(WORK REQUIRED) Each line in the material below, starting at the one with "Recreate this scene" and ending at the one with "return Vector(((px-CX)*Y/F, Y, z))", is to be reproduced exactly; no picture is to be copied.

Entries with scene source code:
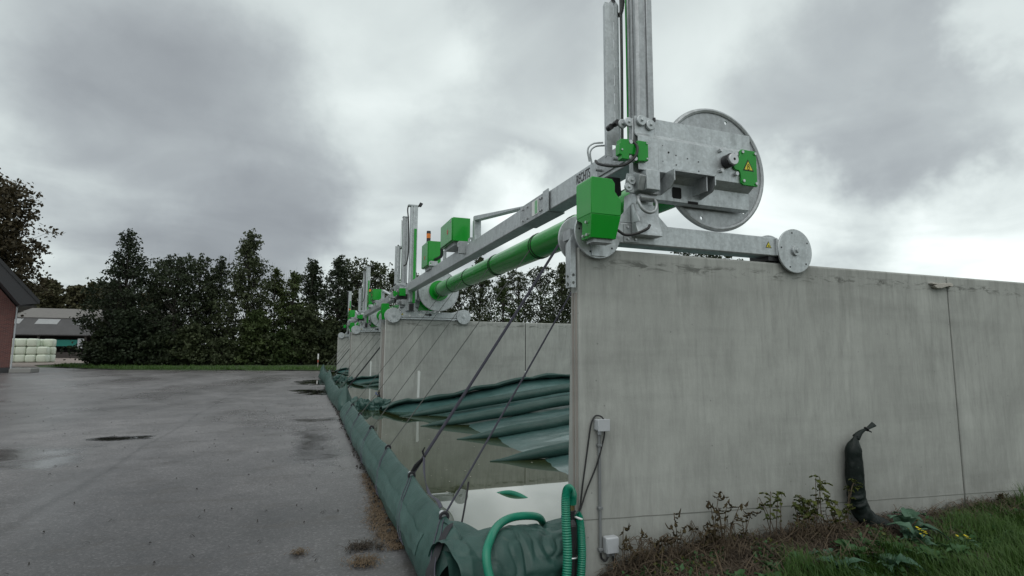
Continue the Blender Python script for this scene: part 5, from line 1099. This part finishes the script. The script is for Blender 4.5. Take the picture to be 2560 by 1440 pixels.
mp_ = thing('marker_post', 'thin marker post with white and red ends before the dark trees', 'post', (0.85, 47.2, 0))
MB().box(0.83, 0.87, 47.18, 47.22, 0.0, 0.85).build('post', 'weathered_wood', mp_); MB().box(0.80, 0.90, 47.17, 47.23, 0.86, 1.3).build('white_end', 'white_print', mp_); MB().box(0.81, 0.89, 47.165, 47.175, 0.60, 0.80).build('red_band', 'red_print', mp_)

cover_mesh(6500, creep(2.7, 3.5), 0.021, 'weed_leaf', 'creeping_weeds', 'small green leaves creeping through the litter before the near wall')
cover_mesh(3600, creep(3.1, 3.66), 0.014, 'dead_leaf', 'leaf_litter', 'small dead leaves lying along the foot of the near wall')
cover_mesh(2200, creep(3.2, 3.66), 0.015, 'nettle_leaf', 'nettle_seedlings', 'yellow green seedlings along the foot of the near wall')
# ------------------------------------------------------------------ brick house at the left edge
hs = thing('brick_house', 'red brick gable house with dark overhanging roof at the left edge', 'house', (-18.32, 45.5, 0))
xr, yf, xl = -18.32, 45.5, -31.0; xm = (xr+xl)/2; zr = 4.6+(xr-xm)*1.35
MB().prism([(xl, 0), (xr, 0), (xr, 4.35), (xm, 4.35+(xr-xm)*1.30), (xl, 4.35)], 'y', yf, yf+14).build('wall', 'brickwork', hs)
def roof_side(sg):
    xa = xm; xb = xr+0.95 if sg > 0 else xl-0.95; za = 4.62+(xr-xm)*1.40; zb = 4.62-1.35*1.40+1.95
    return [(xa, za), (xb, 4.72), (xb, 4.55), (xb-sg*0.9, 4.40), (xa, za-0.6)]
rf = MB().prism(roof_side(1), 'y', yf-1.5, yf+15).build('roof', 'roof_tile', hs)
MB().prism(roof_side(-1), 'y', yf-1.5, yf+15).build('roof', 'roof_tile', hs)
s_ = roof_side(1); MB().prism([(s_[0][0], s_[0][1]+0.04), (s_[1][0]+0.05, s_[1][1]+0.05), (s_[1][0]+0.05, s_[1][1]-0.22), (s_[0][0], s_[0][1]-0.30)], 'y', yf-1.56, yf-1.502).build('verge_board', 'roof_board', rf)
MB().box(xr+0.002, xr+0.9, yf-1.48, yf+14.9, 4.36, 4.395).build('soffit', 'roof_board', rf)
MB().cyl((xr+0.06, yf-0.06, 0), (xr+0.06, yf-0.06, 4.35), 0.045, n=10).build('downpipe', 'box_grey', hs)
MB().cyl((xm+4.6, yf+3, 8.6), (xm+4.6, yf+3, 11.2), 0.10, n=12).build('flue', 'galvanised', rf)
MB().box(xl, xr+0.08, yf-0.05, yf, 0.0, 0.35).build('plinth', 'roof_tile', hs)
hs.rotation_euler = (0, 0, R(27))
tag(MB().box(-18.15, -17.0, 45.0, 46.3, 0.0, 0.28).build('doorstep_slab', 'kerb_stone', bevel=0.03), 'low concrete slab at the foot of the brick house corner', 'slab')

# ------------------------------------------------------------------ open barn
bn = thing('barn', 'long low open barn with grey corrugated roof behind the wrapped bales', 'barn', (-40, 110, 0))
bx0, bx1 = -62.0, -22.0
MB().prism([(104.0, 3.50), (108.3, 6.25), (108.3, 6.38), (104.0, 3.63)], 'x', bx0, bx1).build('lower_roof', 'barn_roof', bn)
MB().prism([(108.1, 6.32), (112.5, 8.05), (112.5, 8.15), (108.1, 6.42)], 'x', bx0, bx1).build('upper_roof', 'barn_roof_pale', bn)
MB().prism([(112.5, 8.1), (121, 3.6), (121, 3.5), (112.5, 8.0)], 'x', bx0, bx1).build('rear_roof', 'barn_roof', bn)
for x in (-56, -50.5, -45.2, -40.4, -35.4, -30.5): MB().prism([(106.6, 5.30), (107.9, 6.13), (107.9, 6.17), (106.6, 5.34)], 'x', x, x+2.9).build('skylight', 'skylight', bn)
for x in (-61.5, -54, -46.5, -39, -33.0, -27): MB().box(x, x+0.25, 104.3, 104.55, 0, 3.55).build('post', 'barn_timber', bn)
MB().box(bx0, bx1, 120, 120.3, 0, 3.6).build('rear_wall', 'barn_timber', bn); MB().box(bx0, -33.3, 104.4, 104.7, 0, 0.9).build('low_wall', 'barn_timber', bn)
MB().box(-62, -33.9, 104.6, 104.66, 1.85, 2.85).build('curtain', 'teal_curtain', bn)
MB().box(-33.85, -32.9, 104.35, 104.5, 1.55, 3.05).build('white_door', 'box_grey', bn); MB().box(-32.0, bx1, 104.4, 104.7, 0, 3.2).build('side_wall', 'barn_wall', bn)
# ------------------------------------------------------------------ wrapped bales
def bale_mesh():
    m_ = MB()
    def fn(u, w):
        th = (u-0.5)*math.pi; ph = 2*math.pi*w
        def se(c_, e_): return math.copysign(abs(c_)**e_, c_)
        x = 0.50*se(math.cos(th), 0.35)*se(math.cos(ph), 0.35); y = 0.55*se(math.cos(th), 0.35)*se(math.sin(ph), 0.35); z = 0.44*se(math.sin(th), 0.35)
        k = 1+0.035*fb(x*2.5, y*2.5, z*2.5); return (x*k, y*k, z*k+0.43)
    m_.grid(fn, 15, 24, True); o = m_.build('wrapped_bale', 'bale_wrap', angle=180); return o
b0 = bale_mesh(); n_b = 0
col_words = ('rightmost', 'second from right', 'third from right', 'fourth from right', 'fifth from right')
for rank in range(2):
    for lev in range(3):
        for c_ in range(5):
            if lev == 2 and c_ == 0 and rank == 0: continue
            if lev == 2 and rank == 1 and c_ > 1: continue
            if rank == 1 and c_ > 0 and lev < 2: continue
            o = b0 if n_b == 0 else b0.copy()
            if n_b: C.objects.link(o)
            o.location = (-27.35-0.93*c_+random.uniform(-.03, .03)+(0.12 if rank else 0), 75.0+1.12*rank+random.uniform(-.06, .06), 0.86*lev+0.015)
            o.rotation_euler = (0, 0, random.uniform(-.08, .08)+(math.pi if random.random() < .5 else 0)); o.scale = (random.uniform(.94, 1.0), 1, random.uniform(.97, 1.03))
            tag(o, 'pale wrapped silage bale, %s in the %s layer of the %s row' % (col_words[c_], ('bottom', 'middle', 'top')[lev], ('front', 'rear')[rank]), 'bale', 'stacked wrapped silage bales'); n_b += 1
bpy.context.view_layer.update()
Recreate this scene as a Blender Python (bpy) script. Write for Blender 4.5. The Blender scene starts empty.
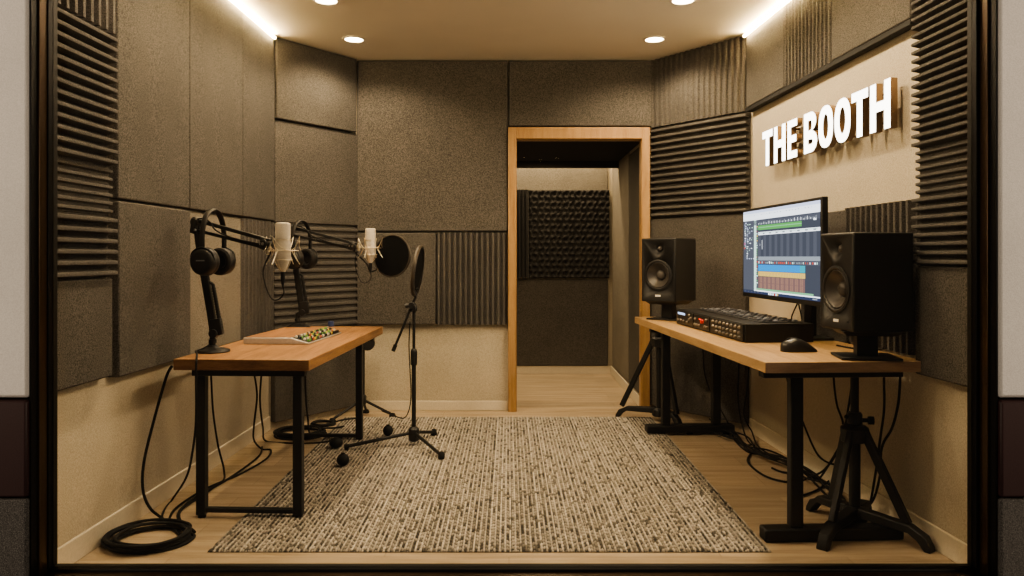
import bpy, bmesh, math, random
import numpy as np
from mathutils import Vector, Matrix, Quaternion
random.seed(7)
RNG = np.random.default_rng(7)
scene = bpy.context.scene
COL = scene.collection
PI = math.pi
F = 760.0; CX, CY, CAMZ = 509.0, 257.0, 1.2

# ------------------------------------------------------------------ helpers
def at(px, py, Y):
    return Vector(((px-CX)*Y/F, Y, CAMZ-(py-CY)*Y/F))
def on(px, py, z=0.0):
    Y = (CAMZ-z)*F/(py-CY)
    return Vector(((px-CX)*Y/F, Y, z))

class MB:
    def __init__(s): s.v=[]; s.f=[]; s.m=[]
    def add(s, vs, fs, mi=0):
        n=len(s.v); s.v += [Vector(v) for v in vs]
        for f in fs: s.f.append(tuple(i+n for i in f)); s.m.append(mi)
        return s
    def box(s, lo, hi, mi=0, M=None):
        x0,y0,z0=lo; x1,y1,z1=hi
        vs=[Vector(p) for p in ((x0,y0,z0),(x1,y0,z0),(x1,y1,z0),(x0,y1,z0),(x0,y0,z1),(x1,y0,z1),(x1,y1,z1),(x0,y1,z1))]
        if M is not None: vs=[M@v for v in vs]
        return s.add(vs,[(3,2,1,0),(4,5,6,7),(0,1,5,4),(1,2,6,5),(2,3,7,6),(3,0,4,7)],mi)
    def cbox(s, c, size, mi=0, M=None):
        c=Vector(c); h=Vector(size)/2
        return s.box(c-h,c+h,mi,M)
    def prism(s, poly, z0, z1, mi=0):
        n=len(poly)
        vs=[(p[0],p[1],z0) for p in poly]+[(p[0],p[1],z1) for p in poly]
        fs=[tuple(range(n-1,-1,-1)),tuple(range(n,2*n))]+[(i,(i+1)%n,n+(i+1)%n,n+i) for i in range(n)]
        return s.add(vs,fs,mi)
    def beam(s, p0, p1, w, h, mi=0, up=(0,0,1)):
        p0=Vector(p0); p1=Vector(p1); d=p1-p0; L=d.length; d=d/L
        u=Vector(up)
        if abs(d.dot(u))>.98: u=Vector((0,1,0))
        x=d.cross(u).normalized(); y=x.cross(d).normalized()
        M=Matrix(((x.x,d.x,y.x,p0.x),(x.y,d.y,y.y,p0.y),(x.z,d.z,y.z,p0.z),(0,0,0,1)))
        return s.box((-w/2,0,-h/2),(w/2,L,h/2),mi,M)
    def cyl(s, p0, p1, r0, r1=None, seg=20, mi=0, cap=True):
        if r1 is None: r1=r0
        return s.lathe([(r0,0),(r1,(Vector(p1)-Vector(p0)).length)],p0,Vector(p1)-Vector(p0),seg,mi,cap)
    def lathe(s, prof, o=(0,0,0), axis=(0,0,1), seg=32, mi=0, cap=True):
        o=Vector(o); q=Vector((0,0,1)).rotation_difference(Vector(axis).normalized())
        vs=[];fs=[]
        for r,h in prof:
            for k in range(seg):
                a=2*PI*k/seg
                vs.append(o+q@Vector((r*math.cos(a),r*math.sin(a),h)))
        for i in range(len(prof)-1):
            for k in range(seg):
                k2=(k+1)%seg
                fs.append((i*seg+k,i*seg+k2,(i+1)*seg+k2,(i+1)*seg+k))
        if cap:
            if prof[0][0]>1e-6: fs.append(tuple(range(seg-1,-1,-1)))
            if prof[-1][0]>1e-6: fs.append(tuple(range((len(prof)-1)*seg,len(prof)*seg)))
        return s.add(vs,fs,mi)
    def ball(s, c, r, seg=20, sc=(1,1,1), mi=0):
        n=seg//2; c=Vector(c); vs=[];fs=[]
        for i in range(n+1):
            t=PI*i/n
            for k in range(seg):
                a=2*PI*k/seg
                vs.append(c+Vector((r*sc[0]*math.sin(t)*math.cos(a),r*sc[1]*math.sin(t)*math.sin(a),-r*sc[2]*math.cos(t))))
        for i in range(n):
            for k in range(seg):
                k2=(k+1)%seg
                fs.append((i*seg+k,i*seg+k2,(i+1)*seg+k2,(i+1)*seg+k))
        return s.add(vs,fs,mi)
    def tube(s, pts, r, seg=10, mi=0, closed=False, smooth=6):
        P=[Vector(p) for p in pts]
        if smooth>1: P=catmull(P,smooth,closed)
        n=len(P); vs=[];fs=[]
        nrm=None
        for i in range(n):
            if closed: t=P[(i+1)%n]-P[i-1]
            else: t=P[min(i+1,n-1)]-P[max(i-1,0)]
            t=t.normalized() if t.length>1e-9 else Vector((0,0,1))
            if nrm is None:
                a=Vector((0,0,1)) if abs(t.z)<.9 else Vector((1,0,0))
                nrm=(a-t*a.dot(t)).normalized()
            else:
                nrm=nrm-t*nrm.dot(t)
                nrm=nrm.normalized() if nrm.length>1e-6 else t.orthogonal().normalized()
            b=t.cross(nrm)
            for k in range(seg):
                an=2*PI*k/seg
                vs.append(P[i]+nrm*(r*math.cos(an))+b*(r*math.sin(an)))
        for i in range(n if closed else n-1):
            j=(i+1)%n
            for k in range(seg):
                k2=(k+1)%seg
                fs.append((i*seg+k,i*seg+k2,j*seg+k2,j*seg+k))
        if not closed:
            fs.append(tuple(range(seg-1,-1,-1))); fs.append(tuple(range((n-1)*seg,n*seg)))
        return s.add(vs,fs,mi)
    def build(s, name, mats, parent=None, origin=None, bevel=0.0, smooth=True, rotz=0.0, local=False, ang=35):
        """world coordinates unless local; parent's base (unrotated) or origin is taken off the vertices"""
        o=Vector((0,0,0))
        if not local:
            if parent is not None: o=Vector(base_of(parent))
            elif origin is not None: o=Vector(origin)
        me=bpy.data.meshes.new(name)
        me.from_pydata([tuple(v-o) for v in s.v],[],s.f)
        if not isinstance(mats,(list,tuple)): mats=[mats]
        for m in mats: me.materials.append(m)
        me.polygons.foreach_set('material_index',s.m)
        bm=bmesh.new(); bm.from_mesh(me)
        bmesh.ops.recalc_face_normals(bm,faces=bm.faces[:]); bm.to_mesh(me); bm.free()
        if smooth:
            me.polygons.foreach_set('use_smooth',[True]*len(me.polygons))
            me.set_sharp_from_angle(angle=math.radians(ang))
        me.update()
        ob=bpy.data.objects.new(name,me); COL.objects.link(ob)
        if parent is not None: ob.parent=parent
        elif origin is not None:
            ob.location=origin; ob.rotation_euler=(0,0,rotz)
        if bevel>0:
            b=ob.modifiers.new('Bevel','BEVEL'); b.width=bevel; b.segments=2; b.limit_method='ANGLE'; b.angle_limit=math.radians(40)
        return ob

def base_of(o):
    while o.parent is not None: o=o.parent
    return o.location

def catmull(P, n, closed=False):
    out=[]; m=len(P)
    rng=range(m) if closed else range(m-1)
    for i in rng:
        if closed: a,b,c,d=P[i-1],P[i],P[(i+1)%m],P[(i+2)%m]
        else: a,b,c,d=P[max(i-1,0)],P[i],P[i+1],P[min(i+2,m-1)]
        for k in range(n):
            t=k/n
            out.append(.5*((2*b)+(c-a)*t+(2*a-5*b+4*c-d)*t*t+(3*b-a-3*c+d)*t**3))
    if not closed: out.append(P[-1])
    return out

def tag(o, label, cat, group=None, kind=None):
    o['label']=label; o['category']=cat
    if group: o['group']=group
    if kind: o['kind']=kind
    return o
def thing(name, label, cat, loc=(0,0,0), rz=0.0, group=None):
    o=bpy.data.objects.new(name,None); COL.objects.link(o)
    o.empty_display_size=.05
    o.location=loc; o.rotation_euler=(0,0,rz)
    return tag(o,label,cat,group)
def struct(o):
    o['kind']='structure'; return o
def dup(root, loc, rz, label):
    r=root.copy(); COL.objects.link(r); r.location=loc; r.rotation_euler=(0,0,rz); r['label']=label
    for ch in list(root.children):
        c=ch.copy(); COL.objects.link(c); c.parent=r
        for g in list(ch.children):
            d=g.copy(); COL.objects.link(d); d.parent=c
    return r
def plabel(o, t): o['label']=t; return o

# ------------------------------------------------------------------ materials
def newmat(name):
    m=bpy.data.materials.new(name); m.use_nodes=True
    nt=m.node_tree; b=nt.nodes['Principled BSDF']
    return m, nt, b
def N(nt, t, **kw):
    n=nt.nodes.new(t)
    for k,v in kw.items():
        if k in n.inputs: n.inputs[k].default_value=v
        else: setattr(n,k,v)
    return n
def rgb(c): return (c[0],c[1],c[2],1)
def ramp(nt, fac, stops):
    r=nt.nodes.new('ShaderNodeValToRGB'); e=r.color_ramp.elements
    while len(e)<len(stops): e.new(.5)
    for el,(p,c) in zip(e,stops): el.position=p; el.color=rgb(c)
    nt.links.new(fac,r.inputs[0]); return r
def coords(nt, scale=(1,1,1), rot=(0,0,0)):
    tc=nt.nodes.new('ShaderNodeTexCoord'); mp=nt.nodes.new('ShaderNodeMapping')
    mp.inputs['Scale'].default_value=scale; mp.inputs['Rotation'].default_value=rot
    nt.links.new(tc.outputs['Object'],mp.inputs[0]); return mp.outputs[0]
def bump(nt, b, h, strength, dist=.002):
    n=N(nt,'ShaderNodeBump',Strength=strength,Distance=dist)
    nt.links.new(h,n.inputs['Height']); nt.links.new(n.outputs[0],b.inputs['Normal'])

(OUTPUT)
Recreate this scene as a Blender Python (bpy) script. Write for Blender 4.5. The Blender scene starts empty.
import bpy, bmesh, math, random
import numpy as np
from mathutils import Vector, Matrix, Quaternion
random.seed(7)
RNG = np.random.default_rng(7)
scene = bpy.context.scene
COL = scene.collection
PI = math.pi
F = 760.0; CX, CY, CAMZ = 509.0, 257.0, 1.2

# ------------------------------------------------------------------ helpers
def at(px, py, Y):
    return Vector(((px-CX)*Y/F, Y, CAMZ-(py-CY)*Y/F))
def on(px, py, z=0.0):
    Y = (CAMZ-z)*F/(py-CY)
    return Vector(((px-CX)*Y/F, Y, z))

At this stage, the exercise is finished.